This Is AuburnElectronic Theses and Dissertations

On the Development of a Volumetric Velocimetry Technique using Multiple Plenoptic Cameras

Date

2018-08-29

Author

Fahringer, Timothy Jr

Type of Degree

PhD Dissertation

Department

Aerospace Engineering

Abstract

Plenoptic PIV was recently introduced as a viable three-dimensional, three-component velocimetry technique based on light field cameras. One of the main benefits of this technique is its single camera configuration allowing the technique to be applied in facilities with limited optical access. The main drawback of this configuration is decreased accuracy in the out-of-plane dimension.
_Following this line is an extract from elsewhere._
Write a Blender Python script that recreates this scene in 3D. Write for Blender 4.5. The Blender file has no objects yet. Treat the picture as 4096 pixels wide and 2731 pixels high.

This dissertation presents a solution with the addition of a second plenoptic camera in a stereo-like configuration. A framework for reconstructing volumes with multiple plenoptic cameras including the volumetric calibration and reconstruction algorithms are presented. It is shown that the addition of a second camera doubles the reconstruction quality and removes the `cigar'-like elongation associated with the single camera system. In addition, it was found that adding a third camera provided minimal benefit for the reconstruction quality of sparse particle fields. Further metrics of the reconstruction quality are quantified in terms of particle density, number of cameras, camera separation angle, voxel size, and the effect of common image noise sources. In addition, a synthetic Gaussian ring vortex is used to compare the accuracy of the single and two camera configurations. It was determined that the addition of a second camera reduces the RMSE velocity error from 0.85 to 0.23 voxels. Finally, the technique is applied experimentally on a ring vortex and comparisons are drawn from the four presented reconstruction algorithms. The trade-off between spatial and angular resolution is the main consideration when designing a plenoptic camera. This dissertation provides guidelines for the selection of the microlens array using theoretical analysis as well as synthetic and experimental data for validation. It was determined that the optimal selection of the microlens size depends heavily on the desired volume depth and a good rule-of-thumb is the span of the volume should be ~1.1 DoFp (single pixel, or perspective, depth-of-field). It was also determined that while this is the optimal selection, the robustness of the cross-correlation algorithm mitigates the effect of sub-optimal microlens selection allowing for a single configuration to be used in a wide variety of situations.